_TASK DETAILS_: Write out the listing below exactly, and omit any images you find in it.

_PROVIDED ENTRIES_:
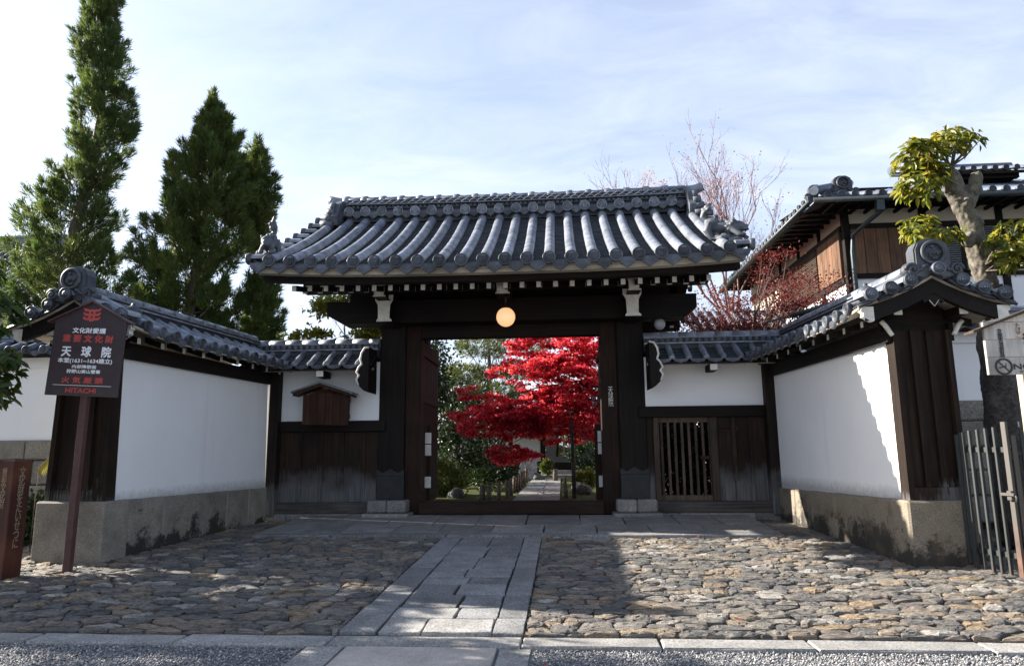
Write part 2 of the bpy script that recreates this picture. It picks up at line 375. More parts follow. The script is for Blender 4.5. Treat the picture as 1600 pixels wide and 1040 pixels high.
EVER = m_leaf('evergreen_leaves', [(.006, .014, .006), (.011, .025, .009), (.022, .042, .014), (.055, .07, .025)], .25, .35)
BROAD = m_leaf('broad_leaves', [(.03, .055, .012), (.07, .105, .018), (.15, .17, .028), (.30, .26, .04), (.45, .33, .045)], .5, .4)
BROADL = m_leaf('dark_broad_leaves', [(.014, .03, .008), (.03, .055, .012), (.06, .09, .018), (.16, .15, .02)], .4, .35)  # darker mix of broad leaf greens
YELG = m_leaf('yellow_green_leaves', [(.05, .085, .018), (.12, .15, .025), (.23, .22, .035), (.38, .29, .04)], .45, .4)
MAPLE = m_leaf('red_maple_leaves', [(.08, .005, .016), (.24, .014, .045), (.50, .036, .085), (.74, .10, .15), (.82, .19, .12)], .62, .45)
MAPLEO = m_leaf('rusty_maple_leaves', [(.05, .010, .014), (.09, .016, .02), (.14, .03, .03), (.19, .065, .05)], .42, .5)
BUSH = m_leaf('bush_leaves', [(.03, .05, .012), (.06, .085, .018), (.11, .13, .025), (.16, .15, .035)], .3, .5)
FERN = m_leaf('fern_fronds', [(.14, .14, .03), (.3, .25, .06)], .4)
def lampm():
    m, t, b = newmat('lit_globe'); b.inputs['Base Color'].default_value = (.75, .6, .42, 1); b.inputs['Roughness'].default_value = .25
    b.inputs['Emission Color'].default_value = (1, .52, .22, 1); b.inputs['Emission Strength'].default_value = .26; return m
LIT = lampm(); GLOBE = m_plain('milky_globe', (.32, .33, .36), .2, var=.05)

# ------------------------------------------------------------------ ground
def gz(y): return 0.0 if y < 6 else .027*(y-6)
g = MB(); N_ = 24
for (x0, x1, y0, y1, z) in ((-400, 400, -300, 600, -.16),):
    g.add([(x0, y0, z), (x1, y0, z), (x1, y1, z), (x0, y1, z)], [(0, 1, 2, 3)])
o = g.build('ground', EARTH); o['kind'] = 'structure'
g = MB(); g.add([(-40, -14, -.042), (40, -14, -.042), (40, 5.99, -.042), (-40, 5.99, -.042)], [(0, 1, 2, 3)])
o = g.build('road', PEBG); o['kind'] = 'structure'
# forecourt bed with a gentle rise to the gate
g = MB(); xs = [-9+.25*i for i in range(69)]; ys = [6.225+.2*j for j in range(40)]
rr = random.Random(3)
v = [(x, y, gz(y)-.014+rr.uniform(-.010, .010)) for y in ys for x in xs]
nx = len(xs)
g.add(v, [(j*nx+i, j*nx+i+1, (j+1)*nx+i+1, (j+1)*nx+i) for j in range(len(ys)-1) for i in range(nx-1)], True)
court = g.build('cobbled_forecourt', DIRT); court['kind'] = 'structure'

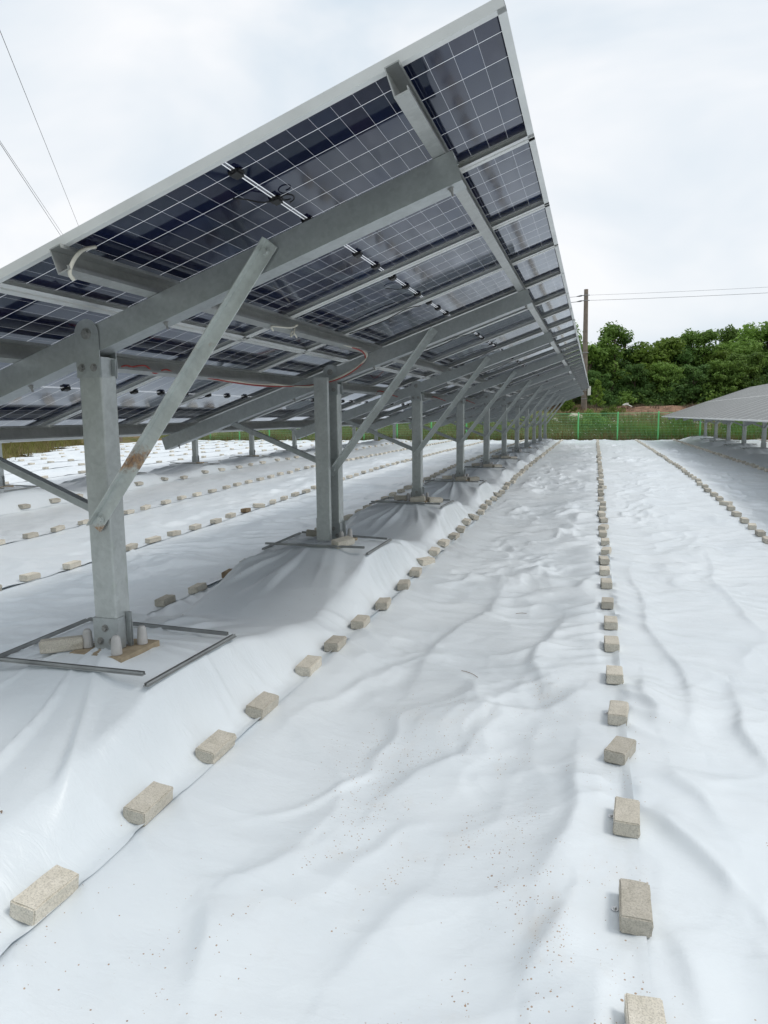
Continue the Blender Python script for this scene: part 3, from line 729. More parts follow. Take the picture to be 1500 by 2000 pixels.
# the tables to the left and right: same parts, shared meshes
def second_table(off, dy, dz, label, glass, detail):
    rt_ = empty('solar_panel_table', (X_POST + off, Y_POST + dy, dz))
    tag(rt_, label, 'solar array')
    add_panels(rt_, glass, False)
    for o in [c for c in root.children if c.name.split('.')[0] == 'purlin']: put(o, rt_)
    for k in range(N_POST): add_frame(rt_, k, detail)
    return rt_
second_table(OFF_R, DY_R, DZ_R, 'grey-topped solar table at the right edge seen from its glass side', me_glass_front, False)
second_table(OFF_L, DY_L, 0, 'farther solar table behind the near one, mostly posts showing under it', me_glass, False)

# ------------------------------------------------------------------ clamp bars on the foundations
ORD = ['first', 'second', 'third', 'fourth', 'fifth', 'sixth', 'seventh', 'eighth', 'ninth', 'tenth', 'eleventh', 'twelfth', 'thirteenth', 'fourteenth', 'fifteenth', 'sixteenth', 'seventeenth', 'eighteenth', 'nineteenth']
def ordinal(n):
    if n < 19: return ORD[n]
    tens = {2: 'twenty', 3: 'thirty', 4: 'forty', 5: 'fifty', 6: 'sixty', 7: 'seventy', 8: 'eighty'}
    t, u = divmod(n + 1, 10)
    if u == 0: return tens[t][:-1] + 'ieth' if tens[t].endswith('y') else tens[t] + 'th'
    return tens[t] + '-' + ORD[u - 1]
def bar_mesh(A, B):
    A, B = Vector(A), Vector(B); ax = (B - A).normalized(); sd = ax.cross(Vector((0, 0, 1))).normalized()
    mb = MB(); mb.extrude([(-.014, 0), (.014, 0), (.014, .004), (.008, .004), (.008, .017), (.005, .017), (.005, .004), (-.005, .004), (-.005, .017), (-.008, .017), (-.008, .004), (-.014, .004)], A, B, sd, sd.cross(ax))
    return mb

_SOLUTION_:
Write part 2 of the bpy script that recreates this picture. It picks up at line 375. More parts follow. The script is for Blender 4.5. Treat the picture as 1600 pixels wide and 1040 pixels high.
EVER = m_leaf('evergreen_leaves', [(.006, .014, .006), (.011, .025, .009), (.022, .042, .014), (.055, .07, .025)], .25, .35)
BROAD = m_leaf('broad_leaves', [(.03, .055, .012), (.07, .105, .018), (.15, .17, .028), (.30, .26, .04), (.45, .33, .045)], .5, .4)
BROADL = m_leaf('dark_broad_leaves', [(.014, .03, .008), (.03, .055, .012), (.06, .09, .018), (.16, .15, .02)], .4, .35)  # darker mix of broad leaf greens
YELG = m_leaf('yellow_green_leaves', [(.05, .085, .018), (.12, .15, .025), (.23, .22, .035), (.38, .29, .04)], .45, .4)
MAPLE = m_leaf('red_maple_leaves', [(.08, .005, .016), (.24, .014, .045), (.50, .036, .085), (.74, .10, .15), (.82, .19, .12)], .62, .45)
MAPLEO = m_leaf('rusty_maple_leaves', [(.05, .010, .014), (.09, .016, .02), (.14, .03, .03), (.19, .065, .05)], .42, .5)
BUSH = m_leaf('bush_leaves', [(.03, .05, .012), (.06, .085, .018), (.11, .13, .025), (.16, .15, .035)], .3, .5)
FERN = m_leaf('fern_fronds', [(.14, .14, .03), (.3, .25, .06)], .4)
def lampm():
    m, t, b = newmat('lit_globe'); b.inputs['Base Color'].default_value = (.75, .6, .42, 1); b.inputs['Roughness'].default_value = .25
    b.inputs['Emission Color'].default_value = (1, .52, .22, 1); b.inputs['Emission Strength'].default_value = .26; return m
LIT = lampm(); GLOBE = m_plain('milky_globe', (.32, .33, .36), .2, var=.05)

# ------------------------------------------------------------------ ground
def gz(y): return 0.0 if y < 6 else .027*(y-6)
g = MB(); N_ = 24
for (x0, x1, y0, y1, z) in ((-400, 400, -300, 600, -.16),):
    g.add([(x0, y0, z), (x1, y0, z), (x1, y1, z), (x0, y1, z)], [(0, 1, 2, 3)])
o = g.build('ground', EARTH); o['kind'] = 'structure'
g = MB(); g.add([(-40, -14, -.042), (40, -14, -.042), (40, 5.99, -.042), (-40, 5.99, -.042)], [(0, 1, 2, 3)])
o = g.build('road', PEBG); o['kind'] = 'structure'
# forecourt bed with a gentle rise to the gate
g = MB(); xs = [-9+.25*i for i in range(69)]; ys = [6.225+.2*j for j in range(40)]
rr = random.Random(3)
v = [(x, y, gz(y)-.014+rr.uniform(-.010, .010)) for y in ys for x in xs]
nx = len(xs)
g.add(v, [(j*nx+i, j*nx+i+1, (j+1)*nx+i+1, (j+1)*nx+i) for j in range(len(ys)-1) for i in range(nx-1)], True)
court = g.build('cobbled_forecourt', DIRT); court['kind'] = 'structure'

Continue the Blender Python script for this scene: part 3, from line 729. More parts follow. Take the picture to be 1500 by 2000 pixels.
# the tables to the left and right: same parts, shared meshes
def second_table(off, dy, dz, label, glass, detail):
    rt_ = empty('solar_panel_table', (X_POST + off, Y_POST + dy, dz))
    tag(rt_, label, 'solar array')
    add_panels(rt_, glass, False)
    for o in [c for c in root.children if c.name.split('.')[0] == 'purlin']: put(o, rt_)
    for k in range(N_POST): add_frame(rt_, k, detail)
    return rt_
second_table(OFF_R, DY_R, DZ_R, 'grey-topped solar table at the right edge seen from its glass side', me_glass_front, False)
second_table(OFF_L, DY_L, 0, 'farther solar table behind the near one, mostly posts showing under it', me_glass, False)

# ------------------------------------------------------------------ clamp bars on the foundations
ORD = ['first', 'second', 'third', 'fourth', 'fifth', 'sixth', 'seventh', 'eighth', 'ninth', 'tenth', 'eleventh', 'twelfth', 'thirteenth', 'fourteenth', 'fifteenth', 'sixteenth', 'seventeenth', 'eighteenth', 'nineteenth']
def ordinal(n):
    if n < 19: return ORD[n]
    tens = {2: 'twenty', 3: 'thirty', 4: 'forty', 5: 'fifty', 6: 'sixty', 7: 'seventy', 8: 'eighty'}
    t, u = divmod(n + 1, 10)
    if u == 0: return tens[t][:-1] + 'ieth' if tens[t].endswith('y') else tens[t] + 'th'
    return tens[t] + '-' + ORD[u - 1]
def bar_mesh(A, B):
    A, B = Vector(A), Vector(B); ax = (B - A).normalized(); sd = ax.cross(Vector((0, 0, 1))).normalized()
    mb = MB(); mb.extrude([(-.014, 0), (.014, 0), (.014, .004), (.008, .004), (.008, .017), (.005, .017), (.005, .004), (-.005, .004), (-.005, .017), (-.008, .017), (-.008, .004), (-.014, .004)], A, B, sd, sd.cross(ax))
    return mb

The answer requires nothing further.